Размер шрифта
-
+

Пастырство - стр. 25

Я хочу вам дать пример такого глубинного принятия человека. Пример этот не из христианского мира, а из книги еврейского богослова Мартина Бубера, которую он составил из рассказов о секте хасидов. Речь идет о молодом раввине Зусе, ученике одного из больших наставников своего времени. Он сознавал греховность, которая в нем самом качествовала и охватывала и людей вокруг, и обратился к своему наставнику с просьбой умолить Бога дать ему зрение человеческих грехов; и Господь ему это даровал. И случилось, что пришел купец просить наставления и помощи у его собственного наставника, и молодой Зуся его вдруг увидел во всем его грехе и, исполненный негодования, прогнал: «Как ты смеешь, весь погруженный в грех, прийти к такому святому человеку, как мой наставник?». Тот ушел. Наставник позвал Зусю и спросил: «А не приходил ли сегодня купец ко мне?». – «Да». – «И ты его прогнал?». – «Да». – «Так знай, что это была его последняя надежда». Молодого раввина охватил такой ужас, что он стал просить своего наставника: «Умоли Бога, чтобы Он у меня отнял этот дар!». А наставник ответил: «Нет; дары Божии неотъемлемы. Но я попрошу Бога дать тебе другой дар: чтобы при виде чужого греха ты его воспринимал как свой собственный, потому что и ты, и твой ближний – одно». И это опять-таки совершилось.

Как-то Зуся в своих странствованиях пришел в какую-то харчевню и спросил, есть ли место помолиться. Содержатель харчевни удивился, что человек приходит и о молитве спрашивает. Он дал ему уголок, а сам с любопытством стал за дверью слушать, как же этот человек молится, раньше чем отдохнет, раньше чем поест. И вдруг он слышит, как молодой раввин начинает исповедоваться Богу вслух, исповедуя всю жизнь его, харчевника. Того объял неописуемый ужас, потому что это было не описание чужой жизни: раввин исповедал все его грехи как свои собственные. И этот человек переломился, заплакал, раскаялся и переменил жизнь. И когда впоследствии Зусю спрашивали, как он может перевернуть душу другого человека, он говорил: «Когда ко мне приходит человек, я вижу его греховность, и воспринимаю ее как свою собственную, и погружаюсь до самого дна этой греховности, и начинаю каяться; и так как я стал единым с этим человеком, то и этот человек начинает каяться, и мы оба меняемся».
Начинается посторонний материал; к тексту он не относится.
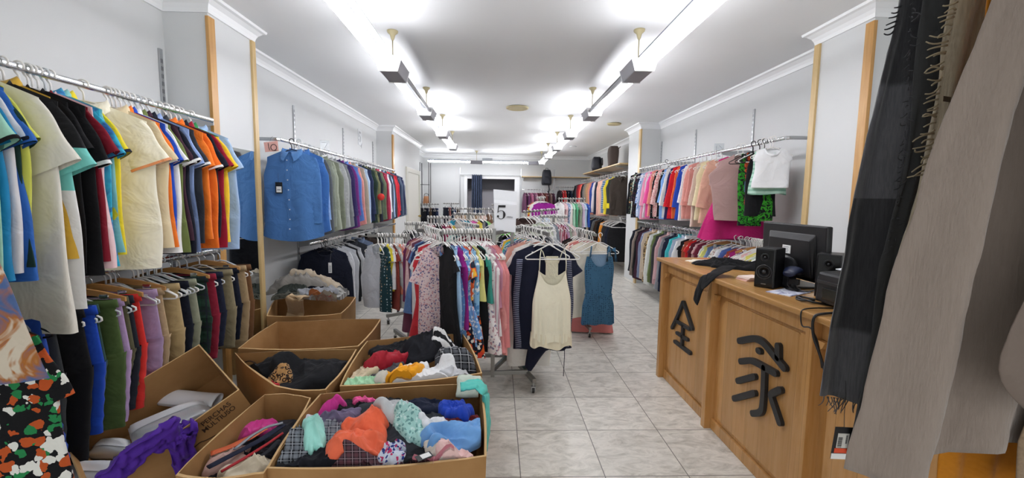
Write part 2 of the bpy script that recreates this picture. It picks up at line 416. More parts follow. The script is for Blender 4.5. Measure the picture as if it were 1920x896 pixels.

Пусть это рассказ о хасидах, но разве это не пример для нас? Когда мы стоим и исповедуем человека, разве мы не могли бы перевернуть его душу, если бы были в состоянии его слушать и плакать над ним, как Христос над Лазарем, плакать своими слезами о том, что мой брат умер; плакать слезами своего покаяния о его грехе, потому что это мой грех: ибо в любви, в тайне Церкви – тела Христова мы едины.

Я хочу еще сказать нечто о проповеди в том же направлении мысли. Самое жуткое, что можно себе представить в отношении проповеди, – это священника или архиерея, молодого или старого, который выходит поучать народ и говорит: «Вы… вы… вы…», – как бы предполагая, что это, конечно, к нему не относится: вы грешны, вы совершаете то, вы не так живете… Первое, что я бы сказал: надо перед народом провозглашать Божию истину, Божию правду, дивную и спасительную красоту Царства Божия, и делать это не надуманно, а из своей души. Один из Отцов Церкви сказал: если слово евангельское ударит в твою душу, оно ударит и в другое сердце (это не его слова, но в этом его мысль). И мне кажется, что, когда мы проповедуем, мы должны прочесть евангельский отрывок, воспринять его и поделиться с людьми тем, что этот отрывок совершил надо мной. Не говорить о том, что «с вами» должно случиться, а сказать: «Вот что говорит Евангелие, – и это Христос мне говорит». И если бы мы так проповедовали, если, когда произносим проповедь, мы стояли бы перед судом Христа, если бы мы стояли в изумлении перед красотой того, что нам раскрылось в евангельском чтении, и честно открывали это перед людьми, они могли бы на это отозваться. А когда мы строим проповедь так: «Ну да, я-то воспринимаю многое, но вы, конечно, этого воспринять не можете, и я вам это представлю в меру вашего понимания», – мы грешим против человека, против каждого присутствующего. В этой толпе может быть человек, бесконечно превосходящий нас духовно, который наши слова примет, как добрая земля принимает семя. Мы, может быть, придорожная почва, в нас, может быть, тернии проросли, а этот человек, возможно, все примет и принесет плод сторицей; но только при условии добротной, честной, правдивой проповеди.